According to Wikipedia there's two versions of the D programming language: 1.0 and 2.0, does anyone know which version is Fedora bundling?
Phoronix: Fedora 14 "Laughlin" Alpha Released
While there was a delay, Red Hat has released Fedora 14 Alpha this morning, which is codenamed Laughlin. Fedora 14 switches over from Upstart to the systemd sesssion manager, further enhances its Linux virtualization stack, adds support for the D programming language, easy IPMI management, and carries various other features as one of the leading Linux distributions...
http://www.phoronix.com/vr.php?view=ODU0Mw
According to Wikipedia there's two versions of the D programming language: 1.0 and 2.0, does anyone know which version is Fedora bundling?

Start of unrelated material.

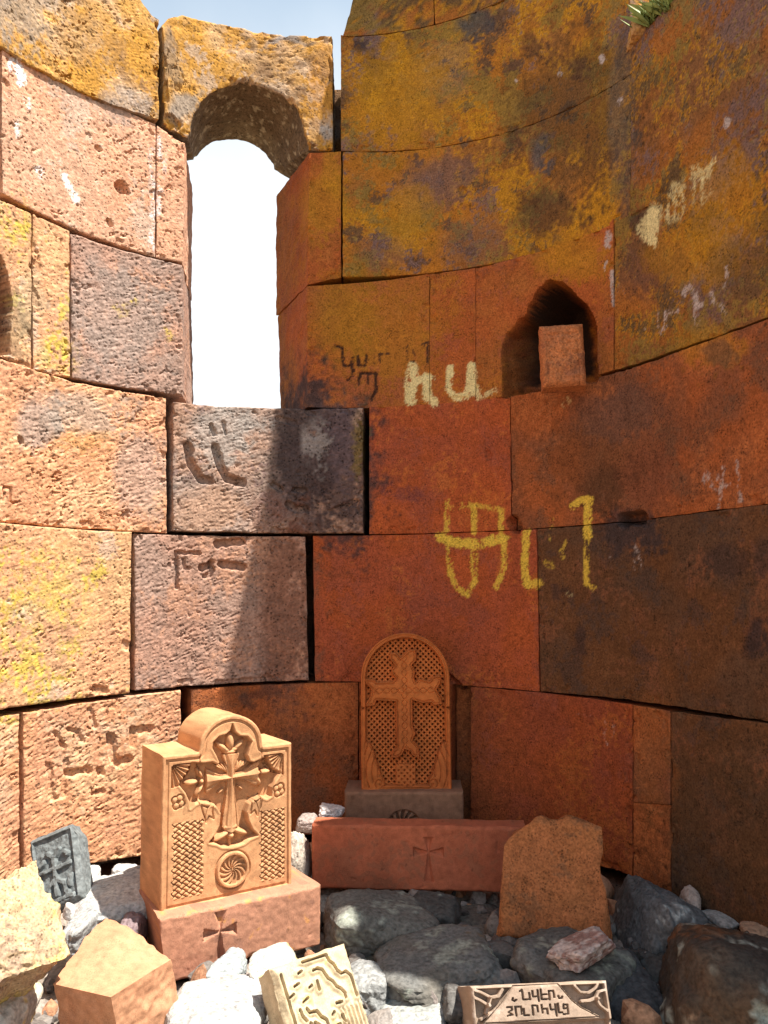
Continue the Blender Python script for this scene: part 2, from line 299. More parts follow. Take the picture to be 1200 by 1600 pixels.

What a pity, no GNOME Live CD. Only DVDs.
Ah, okay thanks. Firefox says 704MB for the AMD64 version, I'll give it a try.
I can't remember the last time I burned a CD. Using a USB drive is so much easier, faster and silent.
And more eco-friendly!
I agree 100%. But unfortunately, although there about a gazillion options to boot from USB in my bios, none of them actually work. So I'm doomed to use optical media.
Back on topic, any reason why gcc isn't included on the Live CD? AFAIK even Ubuntu includes it on their Live CD.
Probably because including it will bump out something else that they consider a higher priority.
That and the fact that you cant save stuff to a livecd (though obviously you can on a liveusb).
In general, I consider livecd's to be for "temporary" use in an emergency situation where you are faced with one or more instances of windeath. I think that is their intention as well.